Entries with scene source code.
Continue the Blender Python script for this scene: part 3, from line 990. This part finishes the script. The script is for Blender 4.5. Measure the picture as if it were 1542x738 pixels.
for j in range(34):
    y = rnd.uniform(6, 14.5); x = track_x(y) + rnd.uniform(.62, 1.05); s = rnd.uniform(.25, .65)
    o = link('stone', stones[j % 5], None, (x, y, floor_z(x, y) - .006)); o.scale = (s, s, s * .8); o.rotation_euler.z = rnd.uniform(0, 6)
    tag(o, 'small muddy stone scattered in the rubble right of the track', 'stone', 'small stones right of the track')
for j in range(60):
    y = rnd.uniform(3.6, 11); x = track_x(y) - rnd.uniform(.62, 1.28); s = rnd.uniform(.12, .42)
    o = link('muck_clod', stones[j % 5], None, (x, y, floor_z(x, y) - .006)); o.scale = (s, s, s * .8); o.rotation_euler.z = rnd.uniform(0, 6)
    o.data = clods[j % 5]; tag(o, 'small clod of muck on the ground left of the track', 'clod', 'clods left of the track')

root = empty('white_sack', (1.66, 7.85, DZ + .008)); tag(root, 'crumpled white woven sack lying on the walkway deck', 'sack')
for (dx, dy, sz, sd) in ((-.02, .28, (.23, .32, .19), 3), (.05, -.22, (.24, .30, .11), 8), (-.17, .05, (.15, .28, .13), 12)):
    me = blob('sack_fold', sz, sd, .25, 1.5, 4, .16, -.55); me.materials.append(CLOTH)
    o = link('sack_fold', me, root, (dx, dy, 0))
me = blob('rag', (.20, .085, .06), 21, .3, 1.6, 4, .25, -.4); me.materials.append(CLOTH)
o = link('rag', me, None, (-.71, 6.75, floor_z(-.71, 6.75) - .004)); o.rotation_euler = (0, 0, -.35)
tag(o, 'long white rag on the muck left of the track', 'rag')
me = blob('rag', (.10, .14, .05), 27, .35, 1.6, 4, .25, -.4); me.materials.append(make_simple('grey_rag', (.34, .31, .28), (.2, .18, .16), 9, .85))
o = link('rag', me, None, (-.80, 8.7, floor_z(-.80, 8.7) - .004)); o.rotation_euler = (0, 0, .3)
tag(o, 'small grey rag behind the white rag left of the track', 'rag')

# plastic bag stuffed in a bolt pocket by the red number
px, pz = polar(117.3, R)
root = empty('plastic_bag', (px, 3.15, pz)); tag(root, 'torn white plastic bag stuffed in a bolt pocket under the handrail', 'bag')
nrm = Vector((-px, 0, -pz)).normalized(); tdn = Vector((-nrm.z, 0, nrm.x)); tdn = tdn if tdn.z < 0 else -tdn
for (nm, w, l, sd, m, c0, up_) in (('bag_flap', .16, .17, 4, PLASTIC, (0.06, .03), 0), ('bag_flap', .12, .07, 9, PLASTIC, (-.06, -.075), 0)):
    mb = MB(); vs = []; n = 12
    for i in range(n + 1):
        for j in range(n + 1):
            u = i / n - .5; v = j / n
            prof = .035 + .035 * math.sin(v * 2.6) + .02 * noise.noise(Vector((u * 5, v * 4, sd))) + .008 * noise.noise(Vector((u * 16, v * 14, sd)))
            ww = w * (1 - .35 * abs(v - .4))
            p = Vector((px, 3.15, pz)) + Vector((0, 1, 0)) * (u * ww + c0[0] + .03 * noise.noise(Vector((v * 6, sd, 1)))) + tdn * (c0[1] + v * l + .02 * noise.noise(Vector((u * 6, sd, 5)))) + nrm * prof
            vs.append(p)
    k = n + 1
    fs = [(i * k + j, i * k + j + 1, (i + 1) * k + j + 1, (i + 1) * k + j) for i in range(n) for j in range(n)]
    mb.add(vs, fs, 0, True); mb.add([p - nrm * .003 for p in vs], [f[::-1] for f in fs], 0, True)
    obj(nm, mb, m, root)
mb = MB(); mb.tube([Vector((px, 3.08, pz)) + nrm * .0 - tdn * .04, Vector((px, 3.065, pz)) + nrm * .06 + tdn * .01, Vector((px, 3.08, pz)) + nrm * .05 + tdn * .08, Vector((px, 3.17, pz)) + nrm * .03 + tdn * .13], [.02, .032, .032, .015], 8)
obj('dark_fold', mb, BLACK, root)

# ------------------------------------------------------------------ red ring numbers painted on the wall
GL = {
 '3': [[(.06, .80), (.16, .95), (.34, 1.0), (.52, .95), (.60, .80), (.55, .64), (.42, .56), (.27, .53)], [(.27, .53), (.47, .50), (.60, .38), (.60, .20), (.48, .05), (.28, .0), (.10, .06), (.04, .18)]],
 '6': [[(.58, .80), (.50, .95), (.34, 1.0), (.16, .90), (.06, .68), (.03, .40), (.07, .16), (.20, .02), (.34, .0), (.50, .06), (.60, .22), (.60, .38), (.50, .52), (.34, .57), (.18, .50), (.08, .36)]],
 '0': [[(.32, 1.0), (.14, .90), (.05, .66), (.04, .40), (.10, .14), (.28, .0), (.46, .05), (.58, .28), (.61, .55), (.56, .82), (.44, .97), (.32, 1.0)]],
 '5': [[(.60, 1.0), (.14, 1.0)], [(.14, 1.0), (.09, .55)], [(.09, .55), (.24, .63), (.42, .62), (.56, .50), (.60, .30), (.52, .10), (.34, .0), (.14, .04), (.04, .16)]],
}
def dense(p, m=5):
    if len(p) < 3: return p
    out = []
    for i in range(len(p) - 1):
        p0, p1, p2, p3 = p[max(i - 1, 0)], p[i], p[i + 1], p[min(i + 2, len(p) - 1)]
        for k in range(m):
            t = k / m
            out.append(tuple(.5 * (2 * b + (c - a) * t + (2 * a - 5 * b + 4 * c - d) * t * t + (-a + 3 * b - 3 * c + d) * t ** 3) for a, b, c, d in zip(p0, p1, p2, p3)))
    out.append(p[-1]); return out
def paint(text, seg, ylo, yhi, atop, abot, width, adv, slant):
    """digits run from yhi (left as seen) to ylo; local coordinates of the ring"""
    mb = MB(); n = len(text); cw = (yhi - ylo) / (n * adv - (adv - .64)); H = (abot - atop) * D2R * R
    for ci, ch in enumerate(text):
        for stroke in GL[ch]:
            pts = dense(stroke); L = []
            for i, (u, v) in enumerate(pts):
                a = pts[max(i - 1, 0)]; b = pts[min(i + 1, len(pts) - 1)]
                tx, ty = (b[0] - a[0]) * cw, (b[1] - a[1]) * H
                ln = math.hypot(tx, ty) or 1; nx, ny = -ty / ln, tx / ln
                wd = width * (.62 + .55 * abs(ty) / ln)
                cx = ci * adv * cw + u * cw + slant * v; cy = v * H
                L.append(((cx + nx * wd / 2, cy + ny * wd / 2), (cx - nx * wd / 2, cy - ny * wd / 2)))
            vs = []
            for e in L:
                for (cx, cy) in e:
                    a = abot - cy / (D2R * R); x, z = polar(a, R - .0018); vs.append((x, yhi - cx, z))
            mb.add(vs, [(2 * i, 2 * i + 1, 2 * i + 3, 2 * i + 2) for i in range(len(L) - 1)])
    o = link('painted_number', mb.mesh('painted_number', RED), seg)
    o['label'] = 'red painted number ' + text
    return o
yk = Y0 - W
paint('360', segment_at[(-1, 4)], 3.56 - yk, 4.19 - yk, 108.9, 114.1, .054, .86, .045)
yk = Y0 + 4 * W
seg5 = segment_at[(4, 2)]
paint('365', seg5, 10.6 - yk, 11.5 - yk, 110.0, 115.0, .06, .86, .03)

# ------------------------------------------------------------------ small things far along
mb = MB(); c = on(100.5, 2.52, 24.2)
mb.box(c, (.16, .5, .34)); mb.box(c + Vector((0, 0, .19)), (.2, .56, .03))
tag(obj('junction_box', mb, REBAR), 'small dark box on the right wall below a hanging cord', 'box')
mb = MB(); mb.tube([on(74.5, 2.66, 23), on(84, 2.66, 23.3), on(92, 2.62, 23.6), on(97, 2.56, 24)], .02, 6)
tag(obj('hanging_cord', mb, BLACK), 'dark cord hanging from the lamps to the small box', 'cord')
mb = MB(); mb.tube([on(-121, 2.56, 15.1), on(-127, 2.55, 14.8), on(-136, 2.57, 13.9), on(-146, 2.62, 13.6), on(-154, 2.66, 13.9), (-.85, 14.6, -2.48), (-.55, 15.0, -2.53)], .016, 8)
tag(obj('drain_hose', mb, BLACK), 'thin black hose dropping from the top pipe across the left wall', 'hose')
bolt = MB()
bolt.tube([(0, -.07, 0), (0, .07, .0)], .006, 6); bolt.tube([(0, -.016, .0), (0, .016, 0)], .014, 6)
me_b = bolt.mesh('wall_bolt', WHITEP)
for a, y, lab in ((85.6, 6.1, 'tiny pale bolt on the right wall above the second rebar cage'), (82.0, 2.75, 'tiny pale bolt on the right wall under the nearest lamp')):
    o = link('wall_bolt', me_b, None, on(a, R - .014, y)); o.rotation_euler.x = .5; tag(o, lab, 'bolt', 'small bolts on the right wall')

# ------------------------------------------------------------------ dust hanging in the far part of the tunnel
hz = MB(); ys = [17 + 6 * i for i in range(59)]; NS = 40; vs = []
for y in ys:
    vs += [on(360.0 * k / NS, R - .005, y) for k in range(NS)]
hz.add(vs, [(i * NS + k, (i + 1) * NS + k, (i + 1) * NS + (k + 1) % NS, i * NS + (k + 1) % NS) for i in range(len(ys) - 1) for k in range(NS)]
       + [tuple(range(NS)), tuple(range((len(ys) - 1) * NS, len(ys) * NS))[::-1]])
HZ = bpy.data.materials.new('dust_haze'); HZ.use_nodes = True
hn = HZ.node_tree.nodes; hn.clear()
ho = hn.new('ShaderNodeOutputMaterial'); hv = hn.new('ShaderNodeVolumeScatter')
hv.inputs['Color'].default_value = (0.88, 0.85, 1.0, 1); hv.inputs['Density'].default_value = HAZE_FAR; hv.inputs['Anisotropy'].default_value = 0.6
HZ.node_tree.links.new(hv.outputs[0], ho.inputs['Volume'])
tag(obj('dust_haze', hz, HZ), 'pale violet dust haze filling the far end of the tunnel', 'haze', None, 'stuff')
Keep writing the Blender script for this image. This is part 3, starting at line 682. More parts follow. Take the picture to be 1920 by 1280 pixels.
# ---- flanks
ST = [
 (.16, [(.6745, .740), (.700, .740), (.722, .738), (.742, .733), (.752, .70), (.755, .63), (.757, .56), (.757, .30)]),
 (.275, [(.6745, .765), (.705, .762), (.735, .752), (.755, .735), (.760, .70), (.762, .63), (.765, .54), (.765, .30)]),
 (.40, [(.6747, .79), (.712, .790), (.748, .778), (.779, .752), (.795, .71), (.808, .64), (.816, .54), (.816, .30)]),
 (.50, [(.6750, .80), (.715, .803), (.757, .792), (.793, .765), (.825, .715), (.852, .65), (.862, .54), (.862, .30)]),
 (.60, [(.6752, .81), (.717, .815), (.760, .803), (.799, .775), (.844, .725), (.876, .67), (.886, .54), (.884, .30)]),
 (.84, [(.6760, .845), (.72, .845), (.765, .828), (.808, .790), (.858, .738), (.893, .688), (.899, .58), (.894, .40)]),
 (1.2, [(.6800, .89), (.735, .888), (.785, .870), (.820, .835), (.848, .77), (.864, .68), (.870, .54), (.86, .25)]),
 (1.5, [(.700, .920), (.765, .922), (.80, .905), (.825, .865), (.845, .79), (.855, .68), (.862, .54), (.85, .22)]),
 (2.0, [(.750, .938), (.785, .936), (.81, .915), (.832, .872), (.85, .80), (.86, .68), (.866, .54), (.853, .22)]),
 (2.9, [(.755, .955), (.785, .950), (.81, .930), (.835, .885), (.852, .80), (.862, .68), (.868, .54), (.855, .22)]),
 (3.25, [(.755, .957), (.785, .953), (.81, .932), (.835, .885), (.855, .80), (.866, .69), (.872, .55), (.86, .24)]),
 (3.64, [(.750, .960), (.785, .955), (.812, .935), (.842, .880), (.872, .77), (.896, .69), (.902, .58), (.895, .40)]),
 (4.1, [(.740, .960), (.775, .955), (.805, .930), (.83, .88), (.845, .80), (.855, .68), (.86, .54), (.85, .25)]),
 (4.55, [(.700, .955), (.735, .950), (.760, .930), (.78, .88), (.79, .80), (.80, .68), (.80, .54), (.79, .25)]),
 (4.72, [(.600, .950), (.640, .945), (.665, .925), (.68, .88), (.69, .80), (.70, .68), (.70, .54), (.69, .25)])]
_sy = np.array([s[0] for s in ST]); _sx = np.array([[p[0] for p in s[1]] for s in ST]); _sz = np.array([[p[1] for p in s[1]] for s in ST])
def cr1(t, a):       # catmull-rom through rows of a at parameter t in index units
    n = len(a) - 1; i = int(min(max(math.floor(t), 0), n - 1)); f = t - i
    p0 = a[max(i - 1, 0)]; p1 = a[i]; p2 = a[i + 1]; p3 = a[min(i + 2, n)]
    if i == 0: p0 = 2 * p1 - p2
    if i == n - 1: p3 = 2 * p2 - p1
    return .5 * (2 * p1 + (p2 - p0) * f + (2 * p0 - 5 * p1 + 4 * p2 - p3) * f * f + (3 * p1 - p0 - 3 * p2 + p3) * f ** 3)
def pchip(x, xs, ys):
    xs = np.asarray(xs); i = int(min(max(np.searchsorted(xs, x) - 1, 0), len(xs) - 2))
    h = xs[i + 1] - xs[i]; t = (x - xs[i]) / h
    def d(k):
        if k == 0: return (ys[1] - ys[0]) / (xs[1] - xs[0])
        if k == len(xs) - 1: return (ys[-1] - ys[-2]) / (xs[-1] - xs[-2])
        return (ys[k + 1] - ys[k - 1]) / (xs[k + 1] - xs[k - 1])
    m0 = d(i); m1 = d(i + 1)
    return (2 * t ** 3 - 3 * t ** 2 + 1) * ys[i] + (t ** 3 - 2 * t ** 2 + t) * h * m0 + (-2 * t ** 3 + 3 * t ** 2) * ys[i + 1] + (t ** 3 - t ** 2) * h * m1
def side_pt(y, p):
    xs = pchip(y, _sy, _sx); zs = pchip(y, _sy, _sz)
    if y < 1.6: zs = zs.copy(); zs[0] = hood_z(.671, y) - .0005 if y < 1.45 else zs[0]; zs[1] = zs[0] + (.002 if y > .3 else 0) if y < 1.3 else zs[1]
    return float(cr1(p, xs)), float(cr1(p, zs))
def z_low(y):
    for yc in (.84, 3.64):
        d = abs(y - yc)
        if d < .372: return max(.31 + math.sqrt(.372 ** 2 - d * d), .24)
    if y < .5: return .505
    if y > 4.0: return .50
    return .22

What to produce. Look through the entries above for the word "Blender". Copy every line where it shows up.

Finished answer.
Continue the Blender Python script for this scene: part 3, from line 990. This part finishes the script. The script is for Blender 4.5. Measure the picture as if it were 1542x738 pixels.
Keep writing the Blender script for this image. This is part 3, starting at line 682. More parts follow. Take the picture to be 1920 by 1280 pixels.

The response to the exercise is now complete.